** start DATA PROVIDED **

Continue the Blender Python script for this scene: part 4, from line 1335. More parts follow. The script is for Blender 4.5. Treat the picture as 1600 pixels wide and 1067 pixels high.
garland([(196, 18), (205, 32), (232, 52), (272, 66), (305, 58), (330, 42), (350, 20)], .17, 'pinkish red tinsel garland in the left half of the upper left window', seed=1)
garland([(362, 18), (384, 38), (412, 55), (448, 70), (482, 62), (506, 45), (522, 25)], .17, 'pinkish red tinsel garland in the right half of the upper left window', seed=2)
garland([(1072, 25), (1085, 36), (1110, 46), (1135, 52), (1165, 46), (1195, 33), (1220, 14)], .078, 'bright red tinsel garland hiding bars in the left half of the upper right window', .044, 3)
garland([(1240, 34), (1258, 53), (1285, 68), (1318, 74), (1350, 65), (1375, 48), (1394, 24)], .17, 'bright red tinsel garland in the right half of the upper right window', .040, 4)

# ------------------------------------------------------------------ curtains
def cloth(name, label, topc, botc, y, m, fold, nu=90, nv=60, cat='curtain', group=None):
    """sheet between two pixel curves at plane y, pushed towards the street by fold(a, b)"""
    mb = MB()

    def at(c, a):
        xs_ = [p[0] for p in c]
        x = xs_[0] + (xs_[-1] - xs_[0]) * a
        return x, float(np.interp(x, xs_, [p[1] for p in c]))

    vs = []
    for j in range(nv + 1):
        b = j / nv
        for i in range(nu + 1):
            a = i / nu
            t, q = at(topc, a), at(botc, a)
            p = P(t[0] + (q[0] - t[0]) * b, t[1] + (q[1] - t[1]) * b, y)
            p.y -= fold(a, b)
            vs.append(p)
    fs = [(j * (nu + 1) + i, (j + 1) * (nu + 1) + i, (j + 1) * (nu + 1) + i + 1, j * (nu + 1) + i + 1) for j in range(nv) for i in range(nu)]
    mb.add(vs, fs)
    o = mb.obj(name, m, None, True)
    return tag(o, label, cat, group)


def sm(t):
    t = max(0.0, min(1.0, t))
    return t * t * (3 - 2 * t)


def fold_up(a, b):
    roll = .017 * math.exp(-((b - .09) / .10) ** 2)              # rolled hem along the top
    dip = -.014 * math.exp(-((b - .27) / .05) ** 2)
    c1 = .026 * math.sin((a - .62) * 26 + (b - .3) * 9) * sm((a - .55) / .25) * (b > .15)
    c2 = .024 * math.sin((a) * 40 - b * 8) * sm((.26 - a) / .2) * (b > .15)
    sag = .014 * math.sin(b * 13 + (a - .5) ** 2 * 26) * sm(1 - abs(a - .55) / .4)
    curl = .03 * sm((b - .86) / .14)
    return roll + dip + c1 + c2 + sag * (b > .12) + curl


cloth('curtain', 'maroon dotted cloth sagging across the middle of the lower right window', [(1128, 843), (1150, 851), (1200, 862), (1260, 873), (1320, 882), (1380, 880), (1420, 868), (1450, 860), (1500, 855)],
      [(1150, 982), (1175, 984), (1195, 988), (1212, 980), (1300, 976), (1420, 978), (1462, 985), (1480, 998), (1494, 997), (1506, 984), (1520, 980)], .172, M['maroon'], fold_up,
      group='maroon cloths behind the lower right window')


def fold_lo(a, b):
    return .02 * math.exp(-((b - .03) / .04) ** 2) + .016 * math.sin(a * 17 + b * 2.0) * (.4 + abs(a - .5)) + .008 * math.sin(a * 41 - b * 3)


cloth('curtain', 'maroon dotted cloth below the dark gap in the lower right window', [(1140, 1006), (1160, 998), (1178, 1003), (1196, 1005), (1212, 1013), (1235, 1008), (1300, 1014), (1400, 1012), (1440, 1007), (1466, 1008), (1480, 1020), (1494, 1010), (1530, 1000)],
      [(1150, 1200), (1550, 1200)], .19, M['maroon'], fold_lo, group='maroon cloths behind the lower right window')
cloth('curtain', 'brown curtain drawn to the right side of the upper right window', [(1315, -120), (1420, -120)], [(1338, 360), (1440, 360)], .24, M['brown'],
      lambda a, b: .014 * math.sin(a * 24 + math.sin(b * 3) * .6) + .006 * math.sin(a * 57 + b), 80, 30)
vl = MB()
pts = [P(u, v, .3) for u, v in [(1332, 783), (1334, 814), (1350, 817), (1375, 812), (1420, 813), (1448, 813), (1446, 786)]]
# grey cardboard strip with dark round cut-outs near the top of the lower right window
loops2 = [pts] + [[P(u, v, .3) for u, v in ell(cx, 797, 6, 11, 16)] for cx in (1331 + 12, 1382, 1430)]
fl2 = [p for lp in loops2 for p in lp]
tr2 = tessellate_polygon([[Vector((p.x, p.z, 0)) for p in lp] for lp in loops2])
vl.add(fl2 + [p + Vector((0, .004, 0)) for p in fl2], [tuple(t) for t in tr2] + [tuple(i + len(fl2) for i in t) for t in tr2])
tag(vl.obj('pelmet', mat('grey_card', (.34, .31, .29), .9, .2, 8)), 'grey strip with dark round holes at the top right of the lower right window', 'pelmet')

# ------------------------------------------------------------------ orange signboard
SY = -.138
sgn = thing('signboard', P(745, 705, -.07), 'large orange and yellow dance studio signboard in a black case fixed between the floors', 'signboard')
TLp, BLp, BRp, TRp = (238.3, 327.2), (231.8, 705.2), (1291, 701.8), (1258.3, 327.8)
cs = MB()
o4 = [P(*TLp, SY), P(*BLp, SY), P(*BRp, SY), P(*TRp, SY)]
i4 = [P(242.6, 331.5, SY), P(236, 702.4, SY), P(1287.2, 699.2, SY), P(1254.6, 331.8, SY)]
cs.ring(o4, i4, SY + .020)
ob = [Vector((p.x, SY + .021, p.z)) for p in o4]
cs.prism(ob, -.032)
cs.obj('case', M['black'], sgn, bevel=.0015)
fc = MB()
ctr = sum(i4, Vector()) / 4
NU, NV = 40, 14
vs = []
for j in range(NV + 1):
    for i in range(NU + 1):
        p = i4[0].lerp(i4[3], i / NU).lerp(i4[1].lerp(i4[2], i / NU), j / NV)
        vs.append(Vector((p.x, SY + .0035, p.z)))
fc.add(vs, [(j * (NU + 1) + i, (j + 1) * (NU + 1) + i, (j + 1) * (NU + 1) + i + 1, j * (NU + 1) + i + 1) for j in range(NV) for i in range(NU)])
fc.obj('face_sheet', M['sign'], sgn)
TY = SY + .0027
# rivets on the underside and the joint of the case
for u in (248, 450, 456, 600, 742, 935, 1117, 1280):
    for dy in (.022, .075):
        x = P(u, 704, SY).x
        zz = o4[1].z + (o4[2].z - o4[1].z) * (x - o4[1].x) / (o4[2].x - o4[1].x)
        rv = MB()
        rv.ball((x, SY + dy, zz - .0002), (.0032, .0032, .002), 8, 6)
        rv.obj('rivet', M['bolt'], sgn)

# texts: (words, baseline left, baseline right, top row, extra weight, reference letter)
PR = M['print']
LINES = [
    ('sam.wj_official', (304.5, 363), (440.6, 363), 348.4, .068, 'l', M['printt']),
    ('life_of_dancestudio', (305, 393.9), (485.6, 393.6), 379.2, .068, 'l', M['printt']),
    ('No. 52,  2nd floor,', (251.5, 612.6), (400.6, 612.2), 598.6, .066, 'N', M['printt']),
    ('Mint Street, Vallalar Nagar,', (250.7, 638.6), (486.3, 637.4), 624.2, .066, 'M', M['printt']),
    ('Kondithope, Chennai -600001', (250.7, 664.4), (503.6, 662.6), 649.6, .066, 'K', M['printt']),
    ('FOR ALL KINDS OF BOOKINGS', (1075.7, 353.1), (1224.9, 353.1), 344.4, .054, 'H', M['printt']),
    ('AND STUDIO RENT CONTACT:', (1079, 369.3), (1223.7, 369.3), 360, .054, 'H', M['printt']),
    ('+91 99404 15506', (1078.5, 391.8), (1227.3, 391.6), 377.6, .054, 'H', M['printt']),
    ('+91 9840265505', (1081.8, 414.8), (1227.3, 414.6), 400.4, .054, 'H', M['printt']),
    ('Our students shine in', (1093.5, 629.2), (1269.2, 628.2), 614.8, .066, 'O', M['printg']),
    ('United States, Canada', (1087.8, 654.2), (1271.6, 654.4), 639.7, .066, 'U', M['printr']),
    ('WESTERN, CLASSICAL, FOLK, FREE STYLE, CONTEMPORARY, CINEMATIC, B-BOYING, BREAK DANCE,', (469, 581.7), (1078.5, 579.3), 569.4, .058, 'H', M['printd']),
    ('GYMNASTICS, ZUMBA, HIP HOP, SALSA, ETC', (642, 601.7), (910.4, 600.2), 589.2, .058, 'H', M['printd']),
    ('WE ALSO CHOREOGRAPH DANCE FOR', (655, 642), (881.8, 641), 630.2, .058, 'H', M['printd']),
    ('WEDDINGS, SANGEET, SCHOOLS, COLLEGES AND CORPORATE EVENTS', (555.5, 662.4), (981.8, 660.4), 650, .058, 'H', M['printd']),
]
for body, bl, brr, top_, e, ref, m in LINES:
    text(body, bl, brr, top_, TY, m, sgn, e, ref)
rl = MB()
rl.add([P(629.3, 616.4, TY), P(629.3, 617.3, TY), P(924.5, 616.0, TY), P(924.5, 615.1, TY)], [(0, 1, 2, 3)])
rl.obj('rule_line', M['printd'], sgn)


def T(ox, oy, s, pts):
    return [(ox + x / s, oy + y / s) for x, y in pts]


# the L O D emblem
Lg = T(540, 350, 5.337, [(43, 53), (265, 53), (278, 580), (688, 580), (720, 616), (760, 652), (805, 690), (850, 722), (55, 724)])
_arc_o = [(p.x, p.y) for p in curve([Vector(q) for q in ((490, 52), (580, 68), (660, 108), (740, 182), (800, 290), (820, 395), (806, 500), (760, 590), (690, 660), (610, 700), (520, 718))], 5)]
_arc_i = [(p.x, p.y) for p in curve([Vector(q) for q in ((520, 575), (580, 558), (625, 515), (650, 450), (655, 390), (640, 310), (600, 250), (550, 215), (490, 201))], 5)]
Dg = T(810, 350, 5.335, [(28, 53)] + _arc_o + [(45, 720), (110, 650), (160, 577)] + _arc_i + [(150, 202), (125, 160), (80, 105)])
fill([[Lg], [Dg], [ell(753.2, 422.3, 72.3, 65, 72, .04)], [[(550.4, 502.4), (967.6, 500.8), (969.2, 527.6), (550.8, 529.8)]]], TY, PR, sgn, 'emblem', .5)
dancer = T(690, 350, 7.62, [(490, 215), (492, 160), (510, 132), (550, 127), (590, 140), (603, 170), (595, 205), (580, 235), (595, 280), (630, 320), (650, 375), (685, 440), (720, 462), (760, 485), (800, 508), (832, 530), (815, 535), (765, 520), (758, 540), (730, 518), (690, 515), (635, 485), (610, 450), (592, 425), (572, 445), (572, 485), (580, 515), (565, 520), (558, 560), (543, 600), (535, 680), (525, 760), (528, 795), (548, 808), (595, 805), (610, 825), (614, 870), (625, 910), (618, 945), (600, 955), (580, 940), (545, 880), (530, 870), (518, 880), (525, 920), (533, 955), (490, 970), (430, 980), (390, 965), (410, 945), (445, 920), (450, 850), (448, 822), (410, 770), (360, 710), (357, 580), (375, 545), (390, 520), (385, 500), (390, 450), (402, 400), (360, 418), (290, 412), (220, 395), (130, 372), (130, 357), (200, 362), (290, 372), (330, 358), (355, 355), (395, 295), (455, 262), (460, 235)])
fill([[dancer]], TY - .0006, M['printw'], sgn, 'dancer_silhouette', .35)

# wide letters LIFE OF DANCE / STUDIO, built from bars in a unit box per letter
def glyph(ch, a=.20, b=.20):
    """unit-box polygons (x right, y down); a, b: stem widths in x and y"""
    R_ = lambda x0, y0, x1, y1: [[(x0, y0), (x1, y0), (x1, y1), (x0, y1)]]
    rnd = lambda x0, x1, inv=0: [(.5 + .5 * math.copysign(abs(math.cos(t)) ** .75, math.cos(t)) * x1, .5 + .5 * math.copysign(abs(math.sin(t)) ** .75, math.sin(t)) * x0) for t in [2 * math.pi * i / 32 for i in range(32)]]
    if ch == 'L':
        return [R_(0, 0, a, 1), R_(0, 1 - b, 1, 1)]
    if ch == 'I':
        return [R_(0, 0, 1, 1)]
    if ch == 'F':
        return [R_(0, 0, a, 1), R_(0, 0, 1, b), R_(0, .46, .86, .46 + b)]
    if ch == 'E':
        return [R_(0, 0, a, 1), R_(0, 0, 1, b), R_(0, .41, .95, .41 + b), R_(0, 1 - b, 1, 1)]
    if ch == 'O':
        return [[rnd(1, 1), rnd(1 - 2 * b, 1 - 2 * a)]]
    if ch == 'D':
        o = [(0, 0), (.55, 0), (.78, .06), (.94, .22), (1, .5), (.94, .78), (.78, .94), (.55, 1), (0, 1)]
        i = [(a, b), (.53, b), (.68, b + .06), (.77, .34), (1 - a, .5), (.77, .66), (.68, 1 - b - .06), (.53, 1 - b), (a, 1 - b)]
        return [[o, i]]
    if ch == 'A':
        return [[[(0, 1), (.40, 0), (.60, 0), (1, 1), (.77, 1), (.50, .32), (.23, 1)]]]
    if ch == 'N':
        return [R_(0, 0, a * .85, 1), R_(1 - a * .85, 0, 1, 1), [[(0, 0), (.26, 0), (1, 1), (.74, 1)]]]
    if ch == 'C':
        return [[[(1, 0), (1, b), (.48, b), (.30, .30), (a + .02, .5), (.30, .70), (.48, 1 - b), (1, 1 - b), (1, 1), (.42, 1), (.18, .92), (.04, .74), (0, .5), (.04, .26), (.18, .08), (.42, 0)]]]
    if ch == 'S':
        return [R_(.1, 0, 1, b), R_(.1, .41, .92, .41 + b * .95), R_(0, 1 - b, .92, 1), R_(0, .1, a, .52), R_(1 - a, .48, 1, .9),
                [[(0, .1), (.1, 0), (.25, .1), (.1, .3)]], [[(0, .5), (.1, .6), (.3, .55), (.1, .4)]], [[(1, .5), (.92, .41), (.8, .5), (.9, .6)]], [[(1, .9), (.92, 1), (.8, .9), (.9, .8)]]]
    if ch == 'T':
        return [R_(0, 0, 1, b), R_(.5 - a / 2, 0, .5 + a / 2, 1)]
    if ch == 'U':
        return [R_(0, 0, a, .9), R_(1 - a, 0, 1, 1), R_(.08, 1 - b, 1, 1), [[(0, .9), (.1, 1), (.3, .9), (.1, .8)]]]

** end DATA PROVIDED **

▸ THE REQUEST:
Begin with the first line of the listing and copy exactly through the line that contains "return t * t * (3 - 2 * t)", please, keeping both ends and leaving out everything after.

▸ EXERCISE RESULT:
Continue the Blender Python script for this scene: part 4, from line 1335. More parts follow. The script is for Blender 4.5. Treat the picture as 1600 pixels wide and 1067 pixels high.
garland([(196, 18), (205, 32), (232, 52), (272, 66), (305, 58), (330, 42), (350, 20)], .17, 'pinkish red tinsel garland in the left half of the upper left window', seed=1)
garland([(362, 18), (384, 38), (412, 55), (448, 70), (482, 62), (506, 45), (522, 25)], .17, 'pinkish red tinsel garland in the right half of the upper left window', seed=2)
garland([(1072, 25), (1085, 36), (1110, 46), (1135, 52), (1165, 46), (1195, 33), (1220, 14)], .078, 'bright red tinsel garland hiding bars in the left half of the upper right window', .044, 3)
garland([(1240, 34), (1258, 53), (1285, 68), (1318, 74), (1350, 65), (1375, 48), (1394, 24)], .17, 'bright red tinsel garland in the right half of the upper right window', .040, 4)

# ------------------------------------------------------------------ curtains
def cloth(name, label, topc, botc, y, m, fold, nu=90, nv=60, cat='curtain', group=None):
    """sheet between two pixel curves at plane y, pushed towards the street by fold(a, b)"""
    mb = MB()

    def at(c, a):
        xs_ = [p[0] for p in c]
        x = xs_[0] + (xs_[-1] - xs_[0]) * a
        return x, float(np.interp(x, xs_, [p[1] for p in c]))

    vs = []
    for j in range(nv + 1):
        b = j / nv
        for i in range(nu + 1):
            a = i / nu
            t, q = at(topc, a), at(botc, a)
            p = P(t[0] + (q[0] - t[0]) * b, t[1] + (q[1] - t[1]) * b, y)
            p.y -= fold(a, b)
            vs.append(p)
    fs = [(j * (nu + 1) + i, (j + 1) * (nu + 1) + i, (j + 1) * (nu + 1) + i + 1, j * (nu + 1) + i + 1) for j in range(nv) for i in range(nu)]
    mb.add(vs, fs)
    o = mb.obj(name, m, None, True)
    return tag(o, label, cat, group)


def sm(t):
    t = max(0.0, min(1.0, t))
    return t * t * (3 - 2 * t)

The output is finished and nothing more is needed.